Social Media and the Episcopal Church

The Episcopal Church and Monk Development, Inc., have just published a brief paper called “Social Media and the Episcopal Church: A New Way to Tell a 2,000-Year-Old Story.” I have some problems with this document, but it does offer excellent suggestions about how a church should use its Web site, as well take advantage of Facebook, Twitter, YouTube, and the like.

First, the bad news. “Social Media and the Episcopal Church” was posted on the Web not on the Episcopal Church site but on that of Monk Development. Moreover, one has to enter personal information to access it. (You don’t have to, however. You can simply view the PDF file here.) If you’re in a cynical mood, you might see the paper as an extended advertisement for a Monk product called Ekklesia360, which is a tool for building church Web sites. That would be a mistake.
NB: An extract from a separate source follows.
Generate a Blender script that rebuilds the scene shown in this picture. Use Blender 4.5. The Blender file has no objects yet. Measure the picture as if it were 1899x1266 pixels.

Following an executive summary, “Social Media and the Episcopal Church” discusses six “best practices.” I will list them here, but you should really read the paper, which is rather short.
  1. Know thyself
  2. Make your website the crown jewel of your communications strategy — and keep it fresh with constant updates
  3. Make it a two-way conversation
  4. Put someone in charge of your online strategy
  5. Don’t be too controlling
  6. Don’t reinvent the wheel
The paper concludes with a plug for Ekklesia360 and a plea for taking social media seriously that includes the following:
Churches that will flourish in the world of social media are those that understand that these are not just new tools for dumping information or pushing agendas. Social media demands transparency, openness, and a willingness to be part of a conversation.
Except for the shameless self-promotion by Monk Development, I have no quibbles with the content of “Social Media and the Episcopal Church.” Read it for yourself and see if (1) you don’t agree with its contention that the new technologies are important and require deliberate and ongoing attention and (2) that St. Paul’s is doing almost nothing of what is being suggested.